* [What to produce]:
Pictures stay out of the copy. Please reproduce only the lines between the one holding "Reconstruct this image" and the one holding "return Vector(CAMP +", inclusive.

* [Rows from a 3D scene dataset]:
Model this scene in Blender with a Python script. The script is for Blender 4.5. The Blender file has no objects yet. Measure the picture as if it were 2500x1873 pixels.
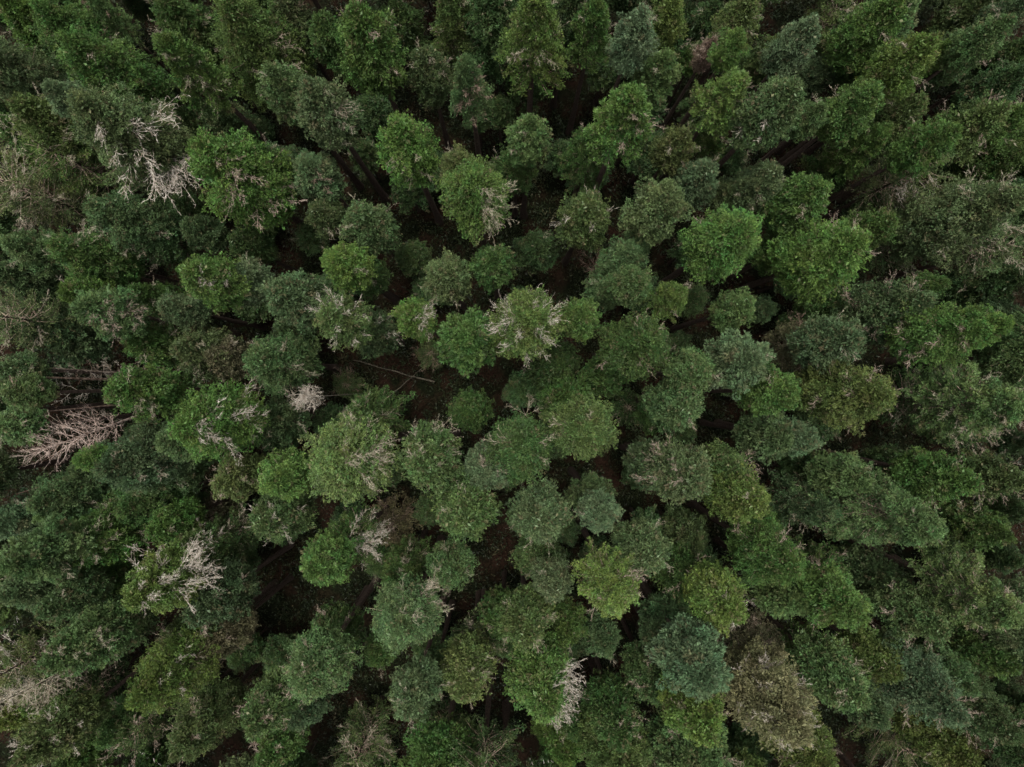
import bpy, math, random
import numpy as np

# ------------------------------------------------------------ camera, sky, sun, exposure
scene = bpy.context.scene
H_CAM = 72.0                    # drone height over the forest floor, metres
F_PX = 1667.0                   # focal length in pixels of the 2500 px wide photograph
CX, CY = 1250.0, 936.5
cam_data = bpy.data.cameras.new("camera")
cam_data.sensor_width = 36.0
cam_data.lens = 36.0 * F_PX / 2500.0
cam_data.clip_end = 2000.0
cam = bpy.data.objects.new("camera", cam_data)
cam.location = (0, 0, H_CAM)
cam.rotation_euler = (0, 0, 0)
scene.collection.objects.link(cam)
scene.camera = cam

SUN_EL, SUN_AZ = math.radians(83), math.radians(-20)
world = bpy.data.worlds.new("World")
scene.world = world
world.use_nodes = True
wn = world.node_tree.nodes
wn.clear()
sky = wn.new("ShaderNodeTexSky")
sky.sky_type = 'NISHITA'
sky.sun_disc = False
sky.sun_elevation = SUN_EL
sky.sun_rotation = SUN_AZ
sky.dust_density = 4.0
sky.ozone_density = 0.6
bg = wn.new("ShaderNodeBackground")
bg.inputs['Strength'].default_value = 0.14
wo = wn.new("ShaderNodeOutputWorld")
pale = wn.new("ShaderNodeHueSaturation")      # a grey, overcast sky
pale.inputs['Saturation'].default_value = 0.15
world.node_tree.links.new(sky.outputs[0], pale.inputs['Color'])
# under cloud the sky is brightest overhead and dim towards the horizon
tco = wn.new("ShaderNodeTexCoord")
sxyz = wn.new("ShaderNodeSeparateXYZ")
world.node_tree.links.new(tco.outputs['Generated'], sxyz.inputs[0])
zen = wn.new("ShaderNodeMapRange")
zen.inputs['From Min'].default_value = 0.25; zen.inputs['From Max'].default_value = 1.0
zen.inputs['To Min'].default_value = 0.10; zen.inputs['To Max'].default_value = 2.7
world.node_tree.links.new(sxyz.outputs['Z'], zen.inputs['Value'])
cloud = wn.new("ShaderNodeVectorMath"); cloud.operation = 'SCALE'
world.node_tree.links.new(pale.outputs[0], cloud.inputs[0])
world.node_tree.links.new(zen.outputs[0], cloud.inputs['Scale'])
world.node_tree.links.new(cloud.outputs[0], bg.inputs[0])
world.node_tree.links.new(bg.outputs[0], wo.inputs[0])
sun_data = bpy.data.lights.new("sun", 'SUN')
sun_data.energy = 1.2
sun_data.angle = math.radians(10)
sun_data.color = (1.0, 0.95, 0.88)
sun = bpy.data.objects.new("sun", sun_data)
sun.rotation_euler = (math.pi / 2 - SUN_EL, 0, math.pi - SUN_AZ)
scene.collection.objects.link(sun)
scene.view_settings.view_transform = 'Standard'
scene.view_settings.look = 'None'
scene.view_settings.exposure = 0.88
scene.view_settings.gamma = 1.0
scene.view_settings.use_curve_mapping = False
cy = scene.cycles
cy.max_bounces = 3
cy.diffuse_bounces = 1
cy.glossy_bounces = 1
cy.transmission_bounces = 2
cy.transparent_max_bounces = 4

COL = scene.collection


def px_to_world(px, py, z):
    k = (H_CAM - z) / F_PX
    return (px - CX) * k, -(py - CY) * k


# ------------------------------------------------------------ materials
def new_mat(name):
    m = bpy.data.materials.new(name)
    m.use_nodes = True
    m.node_tree.nodes.clear()
    return m, m.node_tree.nodes, m.node_tree.links


def foliage_material(fixed=None):
    m, n, l = new_mat("needles")
    out = n.new("ShaderNodeOutputMaterial")
    oi = n.new("ShaderNodeObjectInfo")
    at = n.new("ShaderNodeAttribute"); at.attribute_name = "tint"
    sep = n.new("ShaderNodeSeparateColor")
    l.new(at.outputs['Color'], sep.inputs[0])
    # R: brightness of spray and leaf, G: hue drift towards olive, B: withered
    hsv = n.new("ShaderNodeHueSaturation")
    mr = n.new("ShaderNodeMapRange"); mr.inputs[3].default_value = 0.35; mr.inputs[4].default_value = 2.0
    l.new(sep.outputs[0], mr.inputs[0]); l.new(mr.outputs[0], hsv.inputs['Value'])
    mh = n.new("ShaderNodeMapRange"); mh.inputs[3].default_value = 0.448; mh.inputs[4].default_value = 0.528
    l.new(sep.outputs[1], mh.inputs[0]); l.new(mh.outputs[0], hsv.inputs['Hue'])
    if fixed is None:
        l.new(oi.outputs['Color'], hsv.inputs['Color'])
    else:
        hsv.inputs['Color'].default_value = (*fixed, 1)
    mix = n.new("ShaderNodeMix"); mix.data_type = 'RGBA'
    l.new(sep.outputs[2], mix.inputs[0])
    l.new(hsv.outputs[0], mix.inputs[6]); mix.inputs[7].default_value = (0.105, 0.085, 0.045, 1)
    p = n.new("ShaderNodeBsdfPrincipled")
    p.inputs['Roughness'].default_value = 0.55
    p.inputs['Specular IOR Level'].default_value = 0.25
    l.new(mix.outputs[2], p.inputs['Base Color'])
    t = n.new("ShaderNodeBsdfTranslucent"); l.new(mix.outputs[2], t.inputs[0])
    ms = n.new("ShaderNodeMixShader"); ms.inputs[0].default_value = 0.18
    l.new(p.outputs[0], ms.inputs[1]); l.new(t.outputs[0], ms.inputs[2])
    l.new(ms.outputs[0], out.inputs[0])
    return m


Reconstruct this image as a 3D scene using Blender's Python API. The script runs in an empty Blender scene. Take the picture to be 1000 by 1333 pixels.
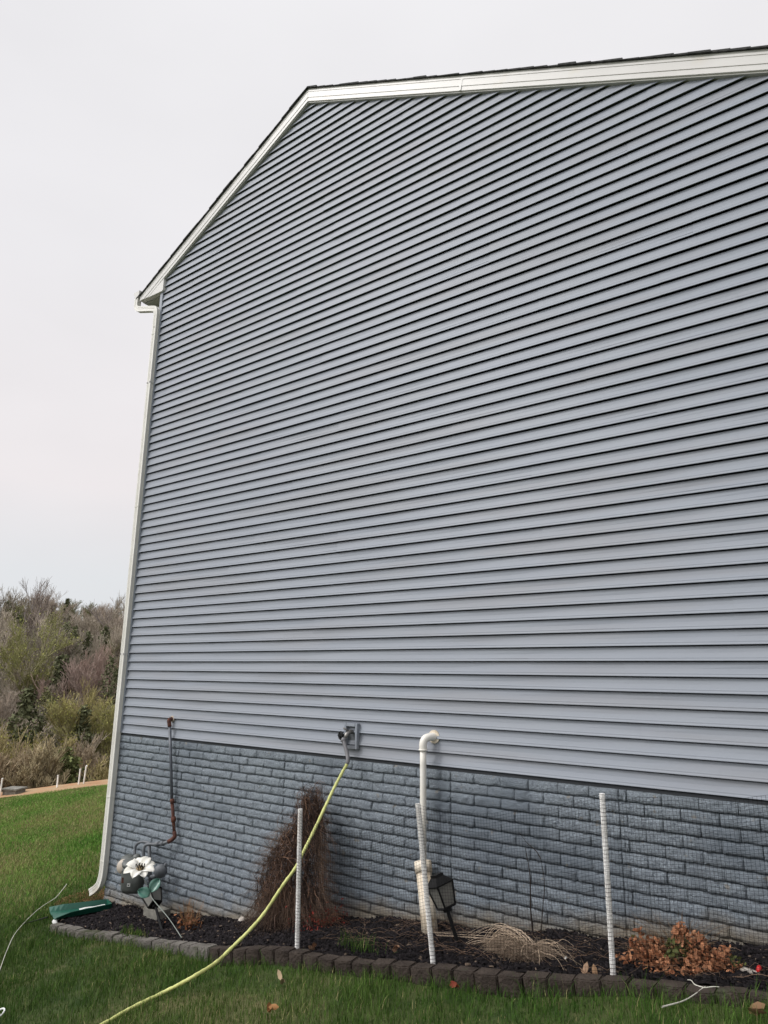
import bpy, bmesh, math, random
import numpy as np
from mathutils import Vector, Matrix
random.seed(7); RNG = np.random.default_rng(7)
S = bpy.context.scene
COL = S.collection
R = math.radians

# ---------------------------------------------------------------- camera
FPX = 898.74
CAMP = np.array([7.6017, -4.9085, 0.7057])
YAW, PITCH, ROLL = -0.65159, 0.230611, 0.01273
_f = np.array([math.sin(YAW)*math.cos(PITCH), math.cos(YAW)*math.cos(PITCH), math.sin(PITCH)])
_r = np.array([math.cos(YAW), -math.sin(YAW), 0.0]); _u = np.cross(_r, _f)
CR = _r*math.cos(ROLL) + _u*math.sin(ROLL); CU = -_r*math.sin(ROLL) + _u*math.cos(ROLL)
cam = bpy.data.cameras.new('camera'); camo = bpy.data.objects.new('camera', cam); COL.objects.link(camo)
M = Matrix(((CR[0], CU[0], -_f[0], CAMP[0]), (CR[1], CU[1], -_f[1], CAMP[1]), (CR[2], CU[2], -_f[2], CAMP[2]), (0, 0, 0, 1)))
camo.matrix_world = M
cam.sensor_fit = 'HORIZONTAL'; cam.sensor_width = 36.0; cam.lens = FPX/1000*36
cam.clip_start = 0.05; cam.clip_end = 2000
S.camera = camo

def at(x, y, Y):
    """the point on the vertical plane y = Y that the calibrated view sees at photo pixel (x, y)"""
    d = _f + CR*((x-500)/FPX) - CU*((y-666.5)/FPX)
    return Vector(CAMP + d*((Y-CAMP[1])/d[1]))

# ---------------------------------------------------------------- world and sun (bright overcast)
SUN_AZ = Vector((-0.60, -0.74, 0.0)).normalized(); SUN_EL = R(46)
sd = Vector((SUN_AZ.x*math.cos(SUN_EL), SUN_AZ.y*math.cos(SUN_EL), math.sin(SUN_EL)))
w = bpy.data.worlds.new('World'); S.world = w; w.use_nodes = True
nt = w.node_tree; nt.nodes.clear()
N = nt.nodes.new; LK = nt.links.new
out = N('ShaderNodeOutputWorld'); mixs = N('ShaderNodeMixShader')
sky = N('ShaderNodeTexSky'); sky.sky_type = 'NISHITA'; sky.sun_disc = False
sky.sun_elevation = SUN_EL; sky.sun_rotation = math.atan2(sd.x, sd.y)
b1 = N('ShaderNodeBackground'); b1.inputs[1].default_value = 0.10; LK(sky.outputs[0], b1.inputs[0])
tc = N('ShaderNodeTexCoord'); sep = N('ShaderNodeSeparateXYZ'); LK(tc.outputs['Generated'], sep.inputs[0])
ramp = N('ShaderNodeValToRGB'); LK(sep.outputs[2], ramp.inputs[0])
e = ramp.color_ramp.elements
e[0].position = 0.0; e[0].color = (.74, .76, .79, 1)
e[1].position = 1.0; e[1].color = (.92, .915, .93, 1)
for p_, c_ in ((.12, (.79, .80, .82, 1)), (.24, (.905, .855, .858, 1)), (.5, (.905, .885, .90, 1))):
    q = e.new(p_); q.color = c_
nz = N('ShaderNodeTexNoise'); nz.inputs['Scale'].default_value = 1.6; nz.inputs['Detail'].default_value = 4
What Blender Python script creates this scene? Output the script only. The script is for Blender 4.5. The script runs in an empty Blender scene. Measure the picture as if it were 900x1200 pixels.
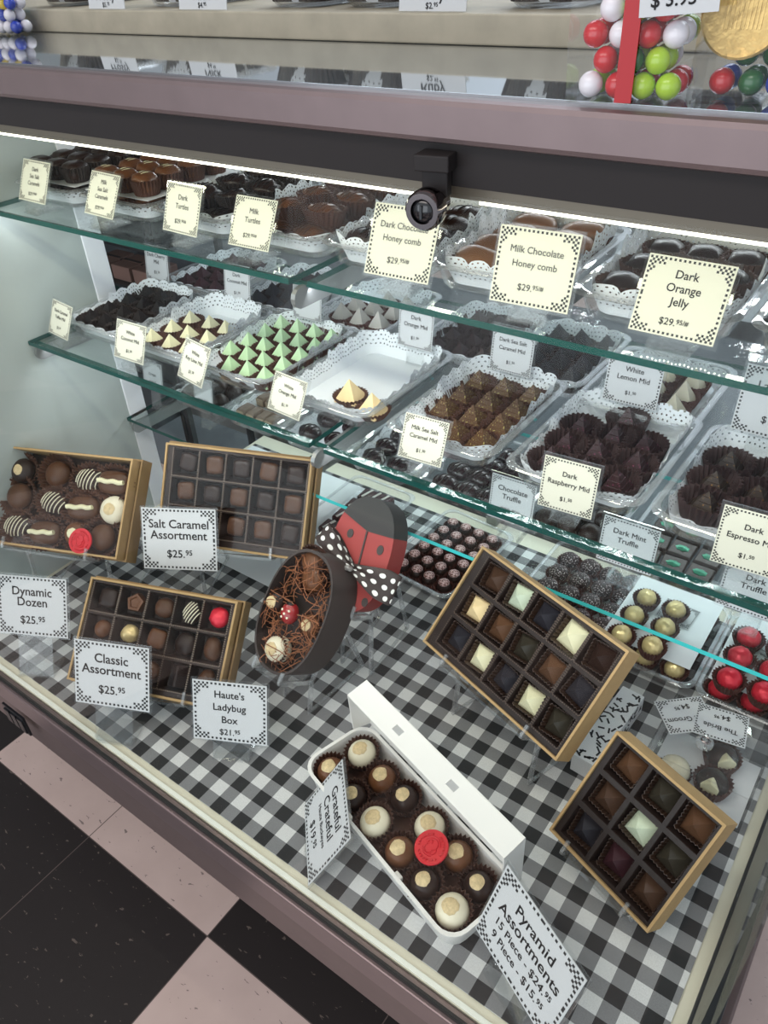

* [Solution to this task]:
Reconstruct this image as a 3D scene using Blender's Python API. The script runs in an empty Blender scene. Take the picture to be 1000 by 1333 pixels.
import bpy, bmesh, math, random
import numpy as np
from mathutils import Vector, Matrix
random.seed(7); RNG = np.random.default_rng(7)
S = bpy.context.scene
COL = S.collection
R = math.radians

# ---------------------------------------------------------------- camera
FPX = 898.74
CAMP = np.array([7.6017, -4.9085, 0.7057])
YAW, PITCH, ROLL = -0.65159, 0.230611, 0.01273
_f = np.array([math.sin(YAW)*math.cos(PITCH), math.cos(YAW)*math.cos(PITCH), math.sin(PITCH)])
_r = np.array([math.cos(YAW), -math.sin(YAW), 0.0]); _u = np.cross(_r, _f)
CR = _r*math.cos(ROLL) + _u*math.sin(ROLL); CU = -_r*math.sin(ROLL) + _u*math.cos(ROLL)
cam = bpy.data.cameras.new('camera'); camo = bpy.data.objects.new('camera', cam); COL.objects.link(camo)
M = Matrix(((CR[0], CU[0], -_f[0], CAMP[0]), (CR[1], CU[1], -_f[1], CAMP[1]), (CR[2], CU[2], -_f[2], CAMP[2]), (0, 0, 0, 1)))
camo.matrix_world = M
cam.sensor_fit = 'HORIZONTAL'; cam.sensor_width = 36.0; cam.lens = FPX/1000*36
cam.clip_start = 0.05; cam.clip_end = 2000
S.camera = camo

def at(x, y, Y):
    """the point on the vertical plane y = Y that the calibrated view sees at photo pixel (x, y)"""
    d = _f + CR*((x-500)/FPX) - CU*((y-666.5)/FPX)
    return Vector(CAMP + d*((Y-CAMP[1])/d[1]))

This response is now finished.